On 24/12/2007, George Herbert george.herbert@gmail.com wrote:
Earlier, Oldak Quill wrote:
"[P]aedophiles are banned from editing Wikipedia" is quite meaningless. Surely something like "those advertising themselves as paedophiles are banned from editing Wikipedia" is more actionable? We can't ban thought, only action.
The implied semantics of "...who we haven't caught yet" applies to any number of miscreant categories, from pedophiles (in thought or action) to banned trolls.
We don't have to say so explicitly. Nobody's going to laugh at us because we state something we can't strictly enforce without reading minds. A policy which rather clearly says "no" in no uncertain terms with no wiggle room is a lot easier to state and enforce than one which acknowledges the grey area.

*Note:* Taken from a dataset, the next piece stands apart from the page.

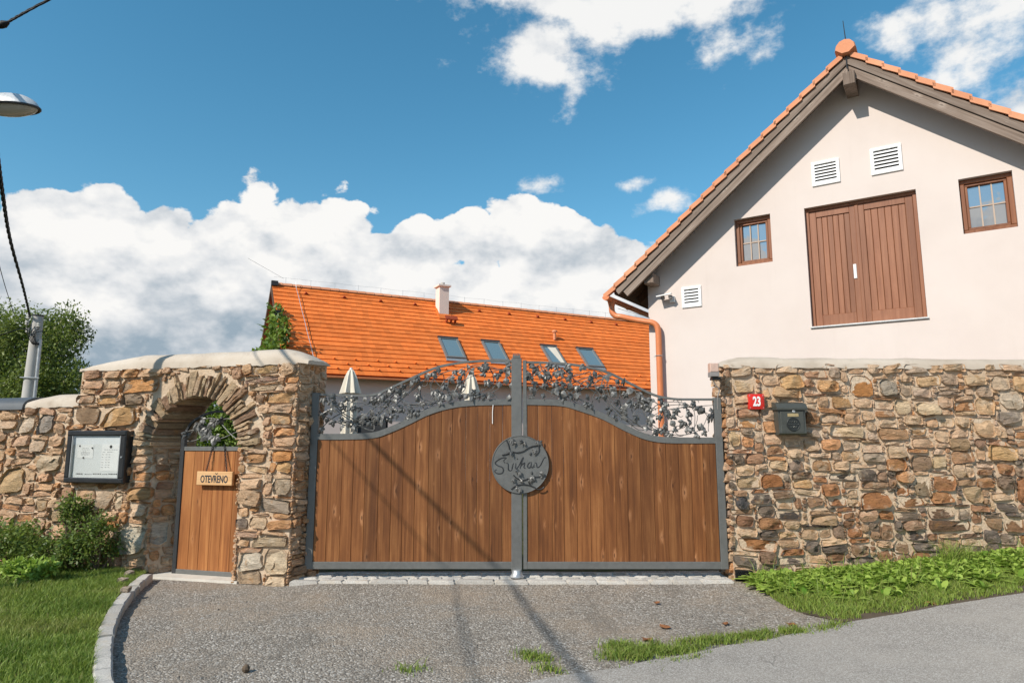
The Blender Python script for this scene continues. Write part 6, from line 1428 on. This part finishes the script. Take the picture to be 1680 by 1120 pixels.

Introducing a ban on thought would be a new precedent for us (and largely unenforceable) and it is frankly not our business. If we ban paedophiles, it becomes our responsibility to ensure none of the editors are paedophiles (an impossible). If we make it our responsibility to ensure paedophiles do not edit, it will be our fault if the media discovers that some of our editors are.
IMO, our policies should be limited to what we can control - no paedophilia-related userboxes, advertising and that kind of thing. Anything beyond that (policy governing the thought processes of our editors) strikes me as a knee-jerk, emotive reaction (à la the tabloid press).